Assemble all lines in which the string "scene" appears.

** Start of RECORDED INFORMATION **

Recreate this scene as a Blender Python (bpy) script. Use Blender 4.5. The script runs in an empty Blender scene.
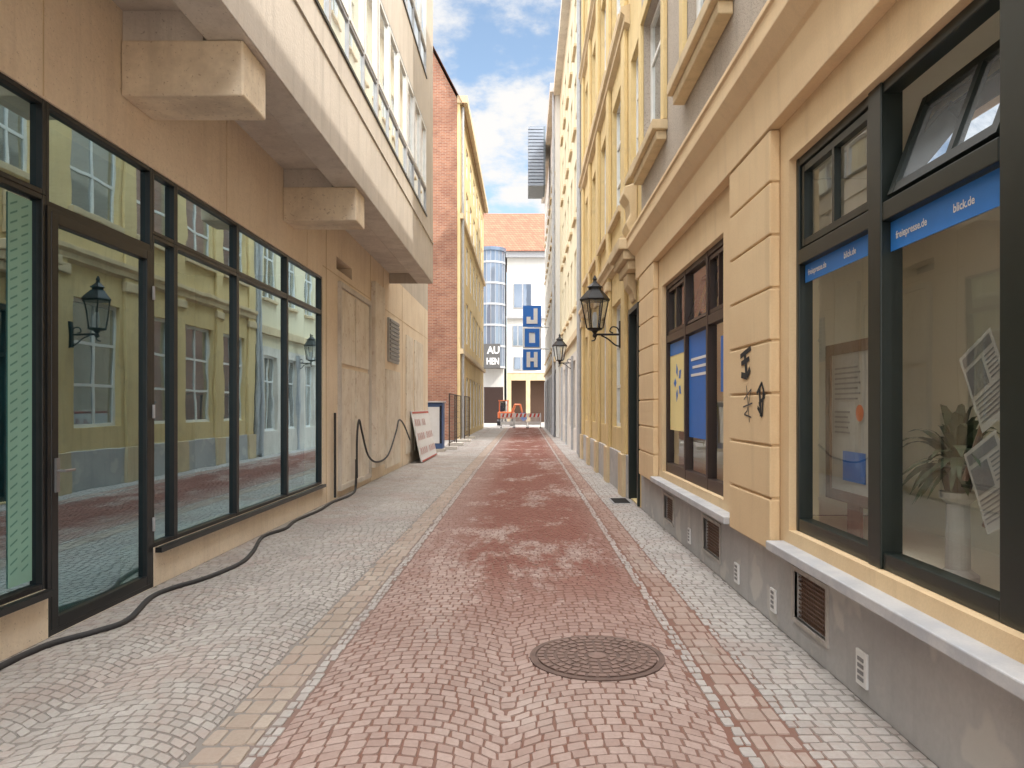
import bpy, math, random
from mathutils import Vector, Matrix
random.seed(7)
C=bpy.context.scene.collection
R=math.radians
# ------------------------------------------------------------------ materials
class NT:
    def __init__(s,name):
        s.m=bpy.data.materials.new(name); s.m.use_nodes=True; s.t=s.m.node_tree; s.t.nodes.clear()
        s.out=s.n('ShaderNodeOutputMaterial')
        s.geo=s.n('ShaderNodeNewGeometry')
    def n(s,t,**k):
        x=s.t.nodes.new(t)
        for a,b in k.items(): setattr(x,a,b)
        return x
    def l(s,a,b): s.t.links.new(a,b)
    def val(s,inp,v):
        if hasattr(v,'is_linked') or hasattr(v,'links'): s.l(v,inp)
        else: inp.default_value=v
    def math(s,op,a,b=0.0,clamp=False):
        x=s.n('ShaderNodeMath',operation=op,use_clamp=clamp); s.val(x.inputs[0],a); s.val(x.inputs[1],b); return x.outputs[0]
    def mix(s,f,a,b,mode='MIX'):
        x=s.n('ShaderNodeMix',data_type='RGBA',blend_type=mode); s.val(x.inputs[0],f)
        s.val(x.inputs[6],a if not isinstance(a,tuple) else (*a,1)); s.val(x.inputs[7],b if not isinstance(b,tuple) else (*b,1)); return x.outputs[2]
    def noise(s,scale,detail=4,rough=.55,vec=None,stretch=None,off=None):
        x=s.n('ShaderNodeTexNoise'); x.inputs['Scale'].default_value=scale; x.inputs['Detail'].default_value=detail; x.inputs['Roughness'].default_value=rough
        v=vec or s.geo.outputs['Position']
        if stretch or off:
            mp=s.n('ShaderNodeMapping'); mp.inputs['Scale'].default_value=stretch or (1,1,1); mp.inputs['Location'].default_value=off or (0,0,0); s.l(v,mp.inputs[0]); v=mp.outputs[0]
        s.l(v,x.inputs['Vector']); return x.outputs['Fac']
    def ramp(s,f,lo,hi):
        x=s.n('ShaderNodeMapRange'); s.l(f,x.inputs[0]); x.inputs[1].default_value=lo; x.inputs[2].default_value=hi; x.interpolation_type='SMOOTHSTEP'; return x.outputs[0]
    def bump(s,h,strength,dist=.01):
        x=s.n('ShaderNodeBump'); x.inputs['Strength'].default_value=strength; x.inputs['Distance'].default_value=dist; s.l(h,x.inputs['Height']); return x.outputs[0]
    def pr(s,col,rough=.8,metal=0,nrm=None,spec=None):
        p=s.n('ShaderNodeBsdfPrincipled'); s.val(p.inputs['Base Color'],col if not isinstance(col,tuple) else (*col,1))
        s.val(p.inputs['Roughness'],rough); p.inputs['Metallic'].default_value=metal
        if spec is not None: p.inputs['Specular IOR Level'].default_value=spec
        if nrm: s.l(nrm,p.inputs['Normal'])
        s.l(p.outputs[0],s.out.inputs[0]); return p
def mul(c,k): return tuple(min(1,a*k) for a in c)
def plaster(name,col,col2=None,rough=.85,var=.5,scale=1.3,fine=60,bump=.25,bd=.01,streak=.35,specks=None,stain=None):
    t=NT(name); col2=col2 or mul(col,.72)
    big=t.ramp(t.noise(scale,6,.6),.38,.68)
    c=t.mix(t.math('MULTIPLY',big,var),col,col2)
    if streak:
        st=t.ramp(t.noise(3.0,6,.65,stretch=(1.8,1.8,.14)),.48,.72)
        c=t.mix(t.math('MULTIPLY',st,streak),c,mul(col2,.72))
    f=t.noise(fine,3,.6)
    g=t.ramp(f,.3,.7)
    c=t.mix(t.math('MULTIPLY',g,.18),c,mul(col,.65))
    if stain:
        s1=t.ramp(t.noise(2.7,7,.72),.52,.66); c=t.mix(t.math('MULTIPLY',s1,.55),c,stain)
    if specks:
        sp=t.ramp(t.noise(specks[0],2,.5),specks[1],specks[1]+.06); c=t.mix(t.math('MULTIPLY',sp,.8),c,specks[2])
    t.pr(c,rough,0,t.bump(f,bump,bd)); return t.m
def simple(name,col,rough=.5,metal=0,var=.25,sc=8,bump=0):
    t=NT(name); n=t.noise(sc,4); c=t.mix(t.math('MULTIPLY',t.ramp(n,.35,.7),var),col,mul(col,.55))
    t.pr(c,rough,metal,t.bump(t.noise(sc*12,2),bump,.004) if bump else None); return t.m
def glassy(name,tint,base,lo,gain,transp=True,gcol=(.93,.97,.98)):
    t=NT(name)
    fr=t.n('ShaderNodeFresnel'); bk=t.geo.outputs['Backfacing']
    t.l(t.math('ADD',t.math('MULTIPLY',bk,1/1.5-1.5),1.5),fr.inputs[0])
    f=t.math('ADD',t.math('MULTIPLY',fr.outputs[0],gain),lo,clamp=True)
    g=t.n('ShaderNodeBsdfGlossy'); g.inputs['Roughness'].default_value=.012; g.inputs['Color'].default_value=(*gcol,1)
    wob=t.bump(t.noise(1.1,2),.07,.02); t.l(wob,g.inputs['Normal'])
    if transp:
        b=t.n('ShaderNodeBsdfTransparent'); b.inputs[0].default_value=(*tint,1)
    else:
        b=t.n('ShaderNodeBsdfDiffuse'); b.inputs[0].default_value=(*base,1)
    mx=t.n('ShaderNodeMixShader'); t.l(f,mx.inputs[0]); t.l(b.outputs[0],mx.inputs[1]); t.l(g.outputs[0],mx.inputs[2]); t.l(mx.outputs[0],t.out.inputs[0]); return t.m
def bricks(name,c1,c2,mort,bw=.25,rh=.077,ms=.012,dirt=.5):
    t=NT(name); sx=t.n('ShaderNodeSeparateXYZ'); t.l(t.geo.outputs['Position'],sx.inputs[0])
    cb=t.n('ShaderNodeCombineXYZ'); t.l(t.math('ADD',sx.outputs[0],sx.outputs[1]),cb.inputs[0]); t.l(sx.outputs[2],cb.inputs[1])
    b=t.n('ShaderNodeTexBrick'); t.l(cb.outputs[0],b.inputs['Vector']); b.inputs['Scale'].default_value=1
    b.inputs['Brick Width'].default_value=bw; b.inputs['Row Height'].default_value=rh; b.inputs['Mortar Size'].default_value=ms
    b.inputs['Color1'].default_value=(*c1,1); b.inputs['Color2'].default_value=(*c2,1); b.inputs['Mortar'].default_value=(*mort,1)
    n=t.ramp(t.noise(.9,6,.65),.4,.7); c=t.mix(t.math('MULTIPLY',n,dirt),b.outputs[0],mul(c1,.45))
    t.pr(c,.85,0,t.bump(t.math('SUBTRACT',1.0,b.outputs['Fac']),.4,.01)); return t.m
def stone(name,ca,cb_,red=0.0,redcol=(.2,.07,.05),wh=.35,pink=0):
    t=NT(name); a=t.n('ShaderNodeAttribute',attribute_name='tone')
    c=t.mix(a.outputs['Fac'],ca,cb_)
    c=t.mix(t.math('MULTIPLY',t.ramp(t.noise(45,3,.7),.35,.7),.25),c,mul(ca,.6))
    big=t.ramp(t.noise(.45,6,.65,off=(3,7,0)),.42,.66); c=t.mix(t.math('MULTIPLY',big,.35),c,mul(ca,.66))
    wht=t.ramp(t.noise(1.3,7,.78,off=(9,1,0)),.5,.68); c=t.mix(t.math('MULTIPLY',wht,wh),c,(.50,.47,.44))
    if pink:
        pk=t.ramp(t.noise(1.1,7,.75,off=(5,5,2)),.47,.62); c=t.mix(t.math('MULTIPLY',pk,pink),c,(.35,.25,.215))
    if red:
        sx=t.n('ShaderNodeSeparateXYZ'); t.l(t.geo.outputs['Position'],sx.inputs[0])
        yy=t.ramp(sx.outputs[1],4.2,8.0)
        x=t.math('ABSOLUTE',t.math('SUBTRACT',sx.outputs[0],.1)); xx=t.ramp(x,1.25,.5)
        n1=t.noise(1.1,10,.8,off=(2.3,4.1,0),stretch=(1.2,.45,1)); n2=t.noise(.35,3,.5,off=(8,2,0))
        m=t.ramp(t.math('ADD',t.math('MULTIPLY',n1,.72),t.math('MULTIPLY',n2,.28)),.42,.50)
        f=t.math('MULTIPLY',t.math('MULTIPLY',yy,m),t.math('ADD',t.math('MULTIPLY',xx,.6),.4))
        c=t.mix(t.math('MULTIPLY',f,red),c,redcol)
    t.pr(c,.9,0,t.bump(t.noise(90,3,.7),.3,.005),.2); return t.m
def sandmat():
    t=NT('joint_sand'); n=t.ramp(t.noise(2.2,6,.7),.4,.6)
    sx=t.n('ShaderNodeSeparateXYZ'); t.l(t.geo.outputs['Position'],sx.inputs[0])
    x=t.math('ABSOLUTE',t.math('SUBTRACT',sx.outputs[0],.1)); xx=t.ramp(x,1.5,1.2)
    f=t.math('MULTIPLY',xx,t.math('ADD',t.math('MULTIPLY',n,.15),.85))
    c=t.mix(f,(.22,.20,.185),(.19,.095,.07)); t.pr(c,.95,0,t.bump(t.noise(200,2),.4,.004)); return t.m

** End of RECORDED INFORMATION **

_EXERCISE RESPONSE_:
Recreate this scene as a Blender Python (bpy) script. Use Blender 4.5. The script runs in an empty Blender scene.
C=bpy.context.scene.collection